The Lords lost 20-0.
Still, there were things to be proud of. Wide receiver Carlo Gagliardo ’14 gained 45 yards on a kickoff return. Running back Brett Williams ’13 carried the ball for 98 yards on the day. Again and again, the defense staved off Bluffton’s drives. In the third quarter, down 17-0, Kolin Sullivan ’14 forced a fumble on Bluffton’s 47. Two plays later, however, the Lords fumbled the ball themselves.
“Keep your heads up,” Assistant Coach Stephen Sorrells told players on the sideline as he scribbled routes and patterns on a whiteboard. “We got a long game. Don’t worry about it.”
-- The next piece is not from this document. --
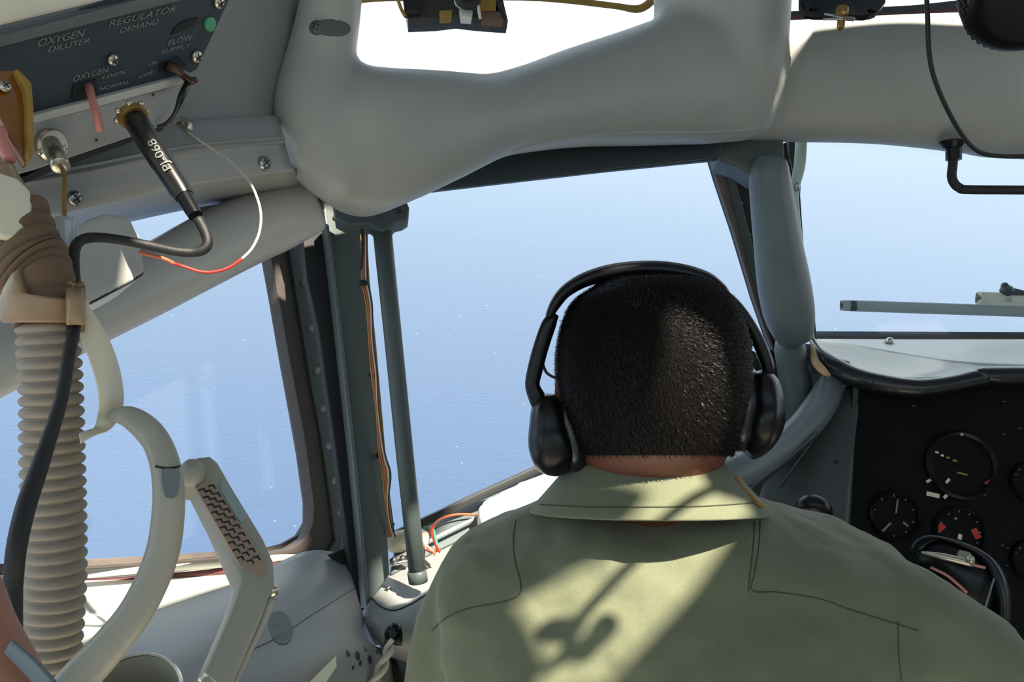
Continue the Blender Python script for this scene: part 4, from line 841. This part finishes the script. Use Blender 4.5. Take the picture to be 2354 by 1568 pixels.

Still, the offense struggled. They had only six first downs, dropped five balls and gained just 20 yards on passing. Bluffton’s quarterback threw 24 completions for 255 yards.
“We are going to really simplify things next week,” Monfiletto told his players after the game. “We are going to do things that are very simple, and we have to execute them, because today was bullshit. That was not good enough from an offensive standpoint.”
The loss at Bluffton might seem like a bad omen for the new coach, but Monfiletto took the defeat in stride. Early on Monday morning, he was back in his office surrounded by his staff watching film of this Saturday’s opponent, Earlham College — a team with fewer players than Kenyon and a long losing streak of its own.
“[Monfiletto’s] vision is to have success and to have success for a lotta, lotta years,” Jones said. “But in order to do that, you’ve got to start building the building blocks from the bottom up, and it’s going to take some time. But the one thing that we do have is a vision. We have a strategy of how to get there, and we’re implementing that strategy every single day.”